Good Decision-Making Process
To answer 3rd question, we need to make sure we have a good decision-making process in place which is used all the time. A good decision is a collaborative effort, and it is a process rather than a moment. It requires lots of data (which your information sources and management systems can provide), and it requires following a rational decision-making process. Such a decision-making process has following characteristics:
- Right stakeholders in the decision-making are identified.
- Participants are contributors and idea-providers, not spectators.
- Decision-making criteria (how will different options be ranked and prioritized) is defined before solution options are figured out.

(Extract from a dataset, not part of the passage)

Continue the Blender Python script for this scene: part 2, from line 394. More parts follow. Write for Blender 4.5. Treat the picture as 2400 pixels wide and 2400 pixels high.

- Personal responsible for the decision (and its consequences) is clearly identified (and it must be a person, and not a group).
- Once the decision is made, it is communicated, along with the rationale for making this particular decision.
In this context, since we are talking about incremental changes to product, the decision-making criteria should be known upfront and should be applied consistently. Impact of a change needs to be validated against all the known implications to the personas we care for, and this should be a key data in the decision-making process.
Evangelizing Product Management role
Even when you have great answers to the questions above, it is important to enlist the support of rest of the organization in keeping product experience awesome for the user. To do this, product managers need to be product evangelists who go out and talk about the product and their role as the guardian of product experience, to whoever cares to listen, and whichever platform they find. Once enough people in the organization realize that they should talk to you whenever they think about tinkering with the product experience, you will have created the strongest source of information about user activities and your product will thrive.
One final time, let me go through the list of issues, and show how they could be caught if above is done well:
Issue | Solution |
They misled the user about the time it takes to register. | Evangelism would make sure they talk to product team, and good decision-making process would ensure that either advert is corrected, or product is fixed. |
They didn’t allow the user to abort the registration attempt gracefully (which left the email address behind and created rest of the mess). | Good decision-making process would ensure right prioritization, and if feature is not prioritized, user is provided enough information about what to do in this situation. |
They were not forthcoming about who is sending me these spam emails (the email address was hidden with a display name that was the advertiser’s). | Being connected to user (or enlisting friends and family as users) might flag the mail as inappropriately crafted (you are receiving this mail because.. line should be at the top somewhere). |
They exposed a feature to me (unsubscribe) which didn’t work | Good decision-making process should ensure that an alternative exists if this feature is not going to be implemented, and that user is told about it honestly |
They didn’t give me an easy way to delete my account – emails bounced, UI didn’t have a button to delete, etc. | Good decision-making process would ensure right prioritization, and if feature is not prioritized, user is provided enough information about what to do in this situation. |
To be fair to SiteZ, it is hard to do all this because these are elements of organization culture and everything can’t be written down as a process and followed. Also, it is entirely possible, that they are indeed doing all this (though I highly doubt this!) and still I became a victim. Such caveats aside, I think this is a good discussion about product experience and hopefully companies will focus more on product experience than what they do today.
This concludes my series on Product Experience Management. I look forward to your comments and thoughts on the topic.